Consequences of ethical behavior:
1) Organization will win in the long run (9)
2) Can become a comparative advantage (2)
3) Is a competitive disadvantage (2)
4) Staff/client/vendor loyalty; Keeps organization from facing legal trouble; Outlasting (unethical) competitors; Strategic advantage; Good reputation (all had one response each).
Consequences of unethical behavior:
1) What “goes around comes around”(3)
2) People growing tired and dissatisfied; Situational ethics; Moral relativism; Besmirch those who associate with the organization (guilt by association); Being arrested or suffer heavy fines; Loss of money and job; Become self-centered/egocentric; Eventual failure (all had one response each).
Miscellaneous:
1) Ethics need to be taught in organization/school (2)
2) Don’t confuse ethical management with defensive management; Is more than a written document—should result in proper behavior; Depends on cultural context (all had one response each).

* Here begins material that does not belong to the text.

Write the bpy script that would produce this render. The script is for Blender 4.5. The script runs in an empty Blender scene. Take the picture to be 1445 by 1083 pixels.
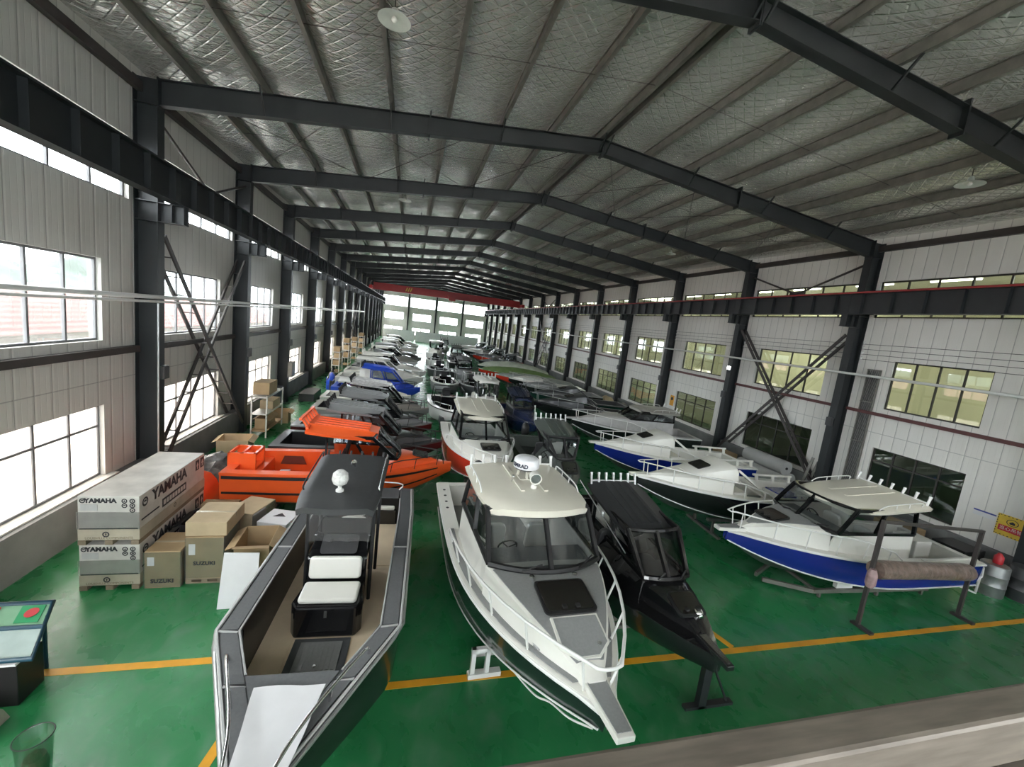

A brief review of the huge number of popular books and periodicals that were referenced on the Internet (e.g., www.business-ethics.org, www.ethics.org, www.ita.doc.gov/goodgovernance/, www.edwardlowe.org) revealed some additional insights. Beneficial consequences for ethical organizations (beyond those mentioned above) include:
∙ Superior employee performance
∙ Enhanced reputations
∙ International respect
∙ Legal and financial incentives
∙ Expanded access to capital, credit, and foreign investment.

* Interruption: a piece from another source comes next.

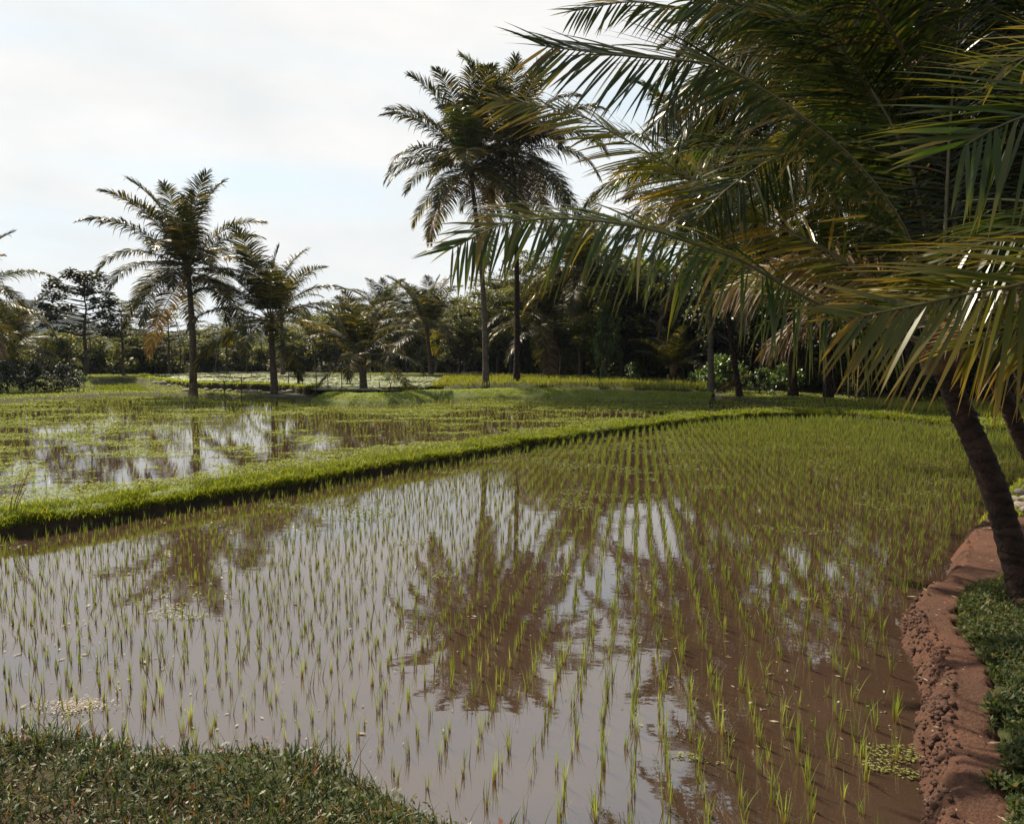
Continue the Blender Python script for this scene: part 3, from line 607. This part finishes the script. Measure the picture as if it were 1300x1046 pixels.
palm('dark palm behind the foreground fronds at the upper middle right',(AT(1330,520,19)[0],19,.3),AT(1130,60,18),30,seed=63,sc_=1.05,e1=7,key='mid',matn='trunkdark')
# foreground palm
def near_frond(root,pts,n,L,W,droop,matn,seed,org,lean=0,nseg=6,lift=.1,up=(0,0,1),rr=.02,s0=.12,jit=.1,miss=.05,als=1.):
    R=spline(np.array([AT(*p) for p in pts])-org,34)
    A=frond_geo(R,n,L,W,droop,nseg,seed,up=up,lean=lean,rr=rr,s0=s0,jit=jit,lift=lift,miss=miss,als=als)
    return A.mesh('frond',[M[matn],M['rachis']],root)
q=G(1296,772,.28);org=np.array([q[0],q[1],.25])
root=empty('coconut_palm',tuple(org),'foreground palm with leaning dark trunk beside the red soil path','palm tree')
P=np.array([AT(1302,800,5.6),AT(1294,735,5.75),AT(1262,620,6.0),AT(1222,525,6.3),AT(1200,470,6.45),AT(1195,425,6.5)])-org
P[0][2]=-.15
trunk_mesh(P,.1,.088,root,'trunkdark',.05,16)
ap=P[-1]
A=Acc();f=np.linspace(0,1,8);S=ap+np.array([0,0,1.])*(f[:,None]*.6-.35);V,Q=tube(S,np.interp(f,[0,.4,1],[.13,.19,.03]),12);A.add(V,Q);A.mesh('crown_fibre',[M['fibre']],root,True)
near_frond(root,[(1196,425,6.5),(1150,295,6.4),(1088,208,6.2),(1015,146,6.0),(965,112,5.9),(908,83,5.8),(800,72,5.6),(695,60,5.5)],125,1.2,0.025,0.25,'frond_near',101,org,lean=0.65,lift=-0.3,als=0.78)
near_frond(root,[(1192,428,6.5),(1085,340,6.9),(1000,292,7.2),(915,246,7.4),(858,215,7.6),(791,176,7.7),(724,143,7.8),(632,128,7.9)],110,1,0.026,0.35,'frond_yellow',102,org,lean=0.5,lift=-0.15,als=0.75)
near_frond(root,[(1192,440,6.5),(1120,417,6.2),(1050,391,6.0),(995,363,5.8),(940,331,5.6),(875,308,5.5),(815,289,5.4),(720,278,5.3),(640,285,5.2),(575,315,5.1)],130,0.95,0.024,0.6,'frond_mix',103,org,lean=0.75,lift=-0.4,als=0.9,jit=.16)
near_frond(root,[(1200,420,6.6),(1120,300,7.4),(1010,240,8.0),(920,235,8.4),(850,255,8.6)],115,1,0.024,0.5,'frond_near',104,org,lean=0.6,lift=-0.3,als=0.85)
near_frond(root,[(1200,430,6.5),(1140,360,6.9),(1050,330,7.3),(975,340,7.6),(915,372,7.9)],110,0.8,0.022,0.8,'frond_dead',105,org,lean=0.6,lift=-0.3,als=0.9)
near_frond(root,[(1200,430,6.6),(1160,230,6.9),(1110,120,7.1),(1040,40,7.2),(960,10,7.2),(880,0,7.2)],115,1.1,0.026,0.3,'frond_near',106,org,lean=0.6,lift=-0.3,als=0.8)
near_frond(root,[(1205,430,6.6),(1150,390,7.0),(1080,380,7.4),(1020,400,7.7),(975,440,7.9)],95,0.7,0.022,1,'frond_dead',107,org,lean=0.4,lift=-0.2,als=1,jit=.25)
crownpts(ap,9,0,3,'near',.8,root,77,azr=(.2,1.3))
# second foreground palm
org=np.array([AT(1385,700,7.6)[0],7.6,.25])
root=empty('coconut_palm',tuple(org),'second foreground palm, its dark trunk leaning in from the right edge','palm tree')
P=np.array([[0,0,-.15],AT(1352,650,7.65)-org,AT(1316,592,7.7)-org,AT(1282,522,7.8)-org,AT(1238,400,7.9)-org,AT(1222,270,8.0)-org])
trunk_mesh(P,.085,.075,root,'trunkdark',.05,14)
ap=P[-1]
A=Acc();S=ap+np.array([0,0,1.])*(f[:,None]*.6-.35);V,Q=tube(S,np.interp(f,[0,.4,1],[.13,.19,.03]),12);A.add(V,Q);A.mesh('crown_fibre',[M['fibre']],root,True)
near_frond(root,[(1222,270,8),(1150,140,7.8),(1060,60,7.6),(960,22,7.5),(877,12,7.4),(800,3,7.3),(732,14,7.2)],115,0.9,0.025,0.4,'frond_near',111,org,lean=0.6,lift=-0.3,als=0.8)
near_frond(root,[(1222,270,8),(1160,190,7.5),(1100,110,7.1),(1058,40,6.8),(1030,-20,6.7),(990,-80,6.6)],110,1.2,0.028,0.2,'frond_near',112,org,lean=-0.1,lift=0.1,als=1)
near_frond(root,[(1222,270,8),(1130,200,7.6),(1020,190,7.3),(930,235,7.1),(870,300,7)],115,1,0.025,0.5,'frond_near',113,org,lean=0.6,lift=-0.3,als=0.85)
near_frond(root,[(1222,270,8),(1140,120,8.2),(1010,60,8.4),(900,90,8.6),(830,160,8.7)],115,1,0.025,0.4,'frond_near',114,org,lean=0.6,lift=-0.3,als=0.85)
crownpts(ap,24,0,3,'near',.92,root,79,dead=.5)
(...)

A different focus on business ethics illustrated appropriate ethical behaviors:
∙ Treat your employees well
∙ Be honest in all business dealings
∙ Be socially responsible
∙ Back up your products and services.
When embarking upon training of business ethics, the most effective method was the use of case studies. This method resulted in greater confidence regarding one’s ability to make ethical decisions, increased reporting of unethical behavior, and less perceived pressure to violate ethical standards.
It is noted that there is a large volume of literature regarding business ethics with much conceptual overlap among the various sources. One variant involves the associated area of “whistleblowing.” How an organization handles the “whistleblower,” who as an insider discovers wrongdoing, is an acid test for how ethical standards are enforced.